Practical frameworks and worksheets

AI adoption needs artifacts that force better decisions: readiness checks, experiment filters, workflow maps, and plain review templates.

The useful version of this guide should not stay as advice.

It should become a set of artifacts a team can actually use.

An AI team readiness checklist should ask plain questions. Where is work repeated? Where is quality inconsistent? Where are data boundaries clear or unclear? Who owns review? What workflows are safe to test first? What is not allowed?

A high-agency assessment should look for behavior, not personality labels. Does the person move without perfect instructions? Do they bring back tested options? Do they own outcomes? Do they learn from unclear situations?

An AI experiment scorecard should force discipline. Owner, workflow, user, risk level, time box, success metric, kill condition, review path, and what stops if it works.

A shiny-object filter should ask whether the idea improves a real workflow or only creates an interesting demo. If the team cannot name the repeated work, user, outcome, and adoption path, the idea is not ready.

A team composition map should show which capabilities are covered: builder, operator, designer, storyteller, domain expert, architect, educator, customer translator. The goal is not titles. The goal is coverage.

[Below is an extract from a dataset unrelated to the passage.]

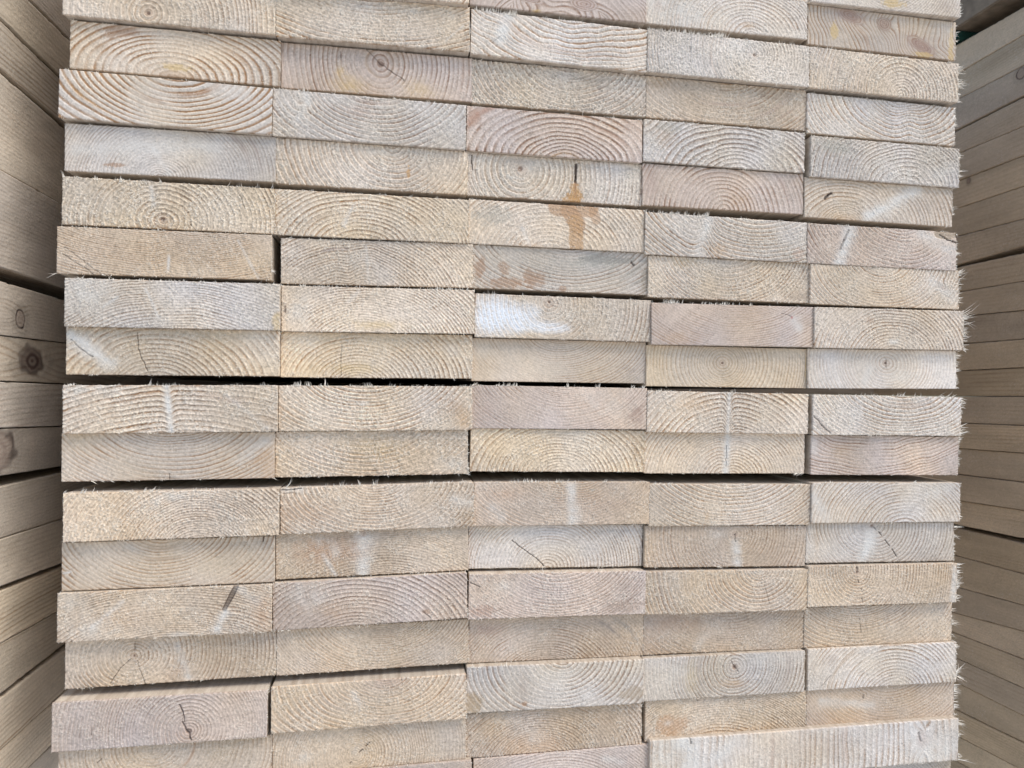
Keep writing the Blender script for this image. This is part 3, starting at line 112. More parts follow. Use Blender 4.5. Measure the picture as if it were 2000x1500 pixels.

A workflow transformation canvas should map the current path, the painful steps, the AI-assisted path, the human review points, the risks, and the old work that will be removed.

A build, buy, or ignore decision tree should prevent teams from building things because building got easier. Some problems deserve a custom system. Some deserve a vendor. Some deserve no action.

An AI use-case prioritization matrix should weigh frequency, pain, risk, reusability, data readiness, and value. The best first use case is rarely the flashiest.

An employee enablement plan should translate expectations into weekly practice: learn one workflow, improve one task, document one pattern, review one output, share one lesson.

A manager conversation guide should help leaders ask useful questions: What changed? What did you check? What should others reuse? What should we stop doing?

These worksheets matter because AI adoption fails when it stays abstract.

Teams do not need more slogans.

They need better ways to decide what to try, what to trust, what to kill, and what to teach.